Hampton police and school security outline SRO role, ALICE training and safety measures
6438750 · September 4, 2025
Summary
School resource officers and district security staff reviewed the SRO role, training requirements and security measures including ALICE training, metal detectors, Raptor check-ins and K‑9 searches.
School resource officers from the Hampton Police Division and the district’s security supervisor briefed the Hampton City School Board on Sept. 3 about the SRO (school resource officer) program, training and site-level safety measures used across the division.
Master Patrolman Brian Thurston, identified as a school resource officer with the Hampton Police Division, described the SRO "triad" of duties — law enforcement, law‑related education and role‑model mentoring — and said the unit’s work is intended to support "student success." Thurston outlined curricula and programs SROs deliver, including the Virginia Rules curriculum from the state Attorney General’s office, and described school-based programs such as Operation Prom, Keep the Peace (a court‑ordered juvenile diversion program) and newer efforts like Learning with Lex (a reading program featuring a canine partner) and Young Men of Distinction (a life-skills group run by an SRO).
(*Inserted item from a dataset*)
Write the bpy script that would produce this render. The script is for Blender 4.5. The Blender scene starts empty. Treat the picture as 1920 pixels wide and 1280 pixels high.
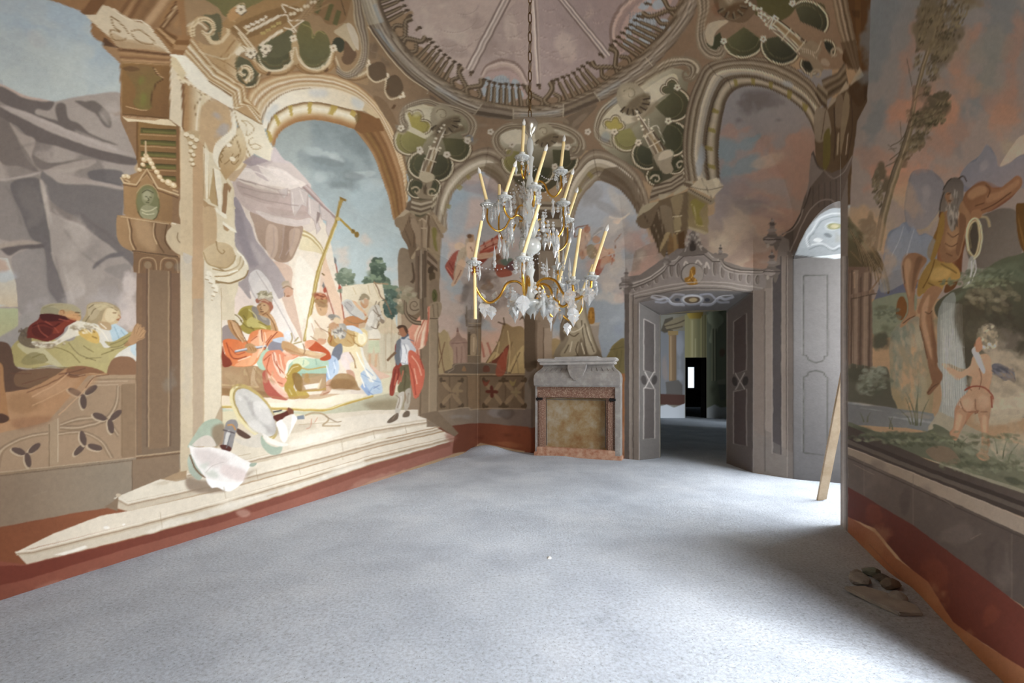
import bpy, bmesh, math, random
import numpy as np
from mathutils import Vector, Matrix
SC = bpy.context.scene; COL = SC.collection
random.seed(4)
# ---------------------------------------------------------------- camera
FPX, YH, CAMZ = 850.0, 715.0, 1.3
cd = bpy.data.cameras.new('camera'); cam = bpy.data.objects.new('camera', cd); COL.objects.link(cam); SC.camera = cam
cam.location = (0, 0, CAMZ); cam.rotation_euler = (math.pi/2, 0, 0)
cd.sensor_width = 36; cd.lens = FPX/1920*36; cd.shift_y = (YH-640)/1920; cd.clip_start = .05
# ---------------------------------------------------------------- plan of the room: N across, D along
N = np.array([.9279, -.3712]); D = np.array([.3712, .9286])
def at(a, t): return N*a+D*t
AL, AR = -3.83, 1.24                    # left and right wall
W1A, W1B = 4.92, 7.0                    # window bay in the right wall
W2A, W2B = .25, 2.35                    # the next bay, beside the camera
TN = -1.1                               # near wall
ZS, ZR, ZC = 3.35, 4.76, 5.35           # springing, gallery, crown of the vault
# ---------------------------------------------------------------- light
w = bpy.data.worlds.new('sky'); SC.world = w; w.use_nodes = True
bg = w.node_tree.nodes['Background']; bg.inputs[0].default_value = (.72, .86, 1, 1); bg.inputs[1].default_value = 1.2
def area(name, a, t, z, sx, sy, power, col, aim):
    ld = bpy.data.lights.new(name, 'AREA'); ld.shape = 'RECTANGLE'; ld.size = sx; ld.size_y = sy; ld.energy = power; ld.color = col
    o = bpy.data.objects.new(name, ld); COL.objects.link(o); p = at(a, t); o.location = (p[0], p[1], z)
    q = at(*aim[:2]); v = Vector((q[0]-p[0], q[1]-p[1], aim[2]-z)); o.rotation_euler = v.to_track_quat('-Z', 'Y').to_euler(); return o
area('daylight', 2.9, 5.96, 2.0, 2.0, 2.8, 340, (.95, .975, 1), (-3, 5.6, .9))
area('daylight', 2.7, .6, 2.3, 2.0, 2.4, 900, (.95, .975, 1), (-.2, 3.3, 0))
area('daylight', 9.1, 10.0, 2.0, 1.6, 2.2, 1500, (.85, .93, 1), (5, 12.5, 0))
SC.view_settings.view_transform = 'Standard'; SC.view_settings.look = 'None'; SC.view_settings.gamma = 1; SC.view_settings.exposure = 0.3
SC.cycles.max_bounces = 8; SC.cycles.diffuse_bounces = 5; SC.cycles.use_denoising = True
SC.cycles.sample_clamp_indirect = 4

# ---------------------------------------------------------------- helpers
def lin(c): c = np.asarray(c, float); return np.where(c <= .04045, c/12.92, ((c+.055)/1.055)**2.4)
def hx(h): return tuple(lin([int(h[i:i+2], 16)/255 for i in (0, 2, 4)]))+(1,)
def tag(o, label=None, cat=None, group=None, kind=None):
    if label: o['label'] = label
    if cat: o['category'] = cat
    if group: o['group'] = group
    if kind: o['kind'] = kind
    return o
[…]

Thurston noted state requirements for SROs and said the Commonwealth’s administrative code requires a minimum of two years of certified law enforcement experience and completion of school resource officer training through the Virginia Department of Criminal Justice Services.
Security supervisor James Bailey summarized district measures in place at schools: locked exterior doors with visitor check-in via the Raptor system (which screens for sex-offender status), camera systems, radios and routine/targeted K‑9 searches in cooperation with American K‑9 Interdiction. Bailey said the district uses walkthrough metal detectors to screen students and guests, conducts frequent drills (lockdown and fire drills) and has trained 19 new elementary-school security officers who began in late July. The district also completed an ALICE (Alert, Lockdown, Inform, Counter, Evacuate) Train‑the‑Trainer course and is moving to a new safe‑school hotline number.
Board members asked for more detail about Operation Prom; Thurston described interactive demonstrations the SRO unit uses, such as "fatal vision" goggles that simulate impairment and videos of real incidents, to illustrate the risks of impaired driving. Trustee comments praised the partnership between the police and the school division and noted that the ALICE training had been emotionally impactful for some participants.
No changes to SRO assignments or district security policy were adopted during the meeting; the presentation was informational and board members were invited to attend future training sessions.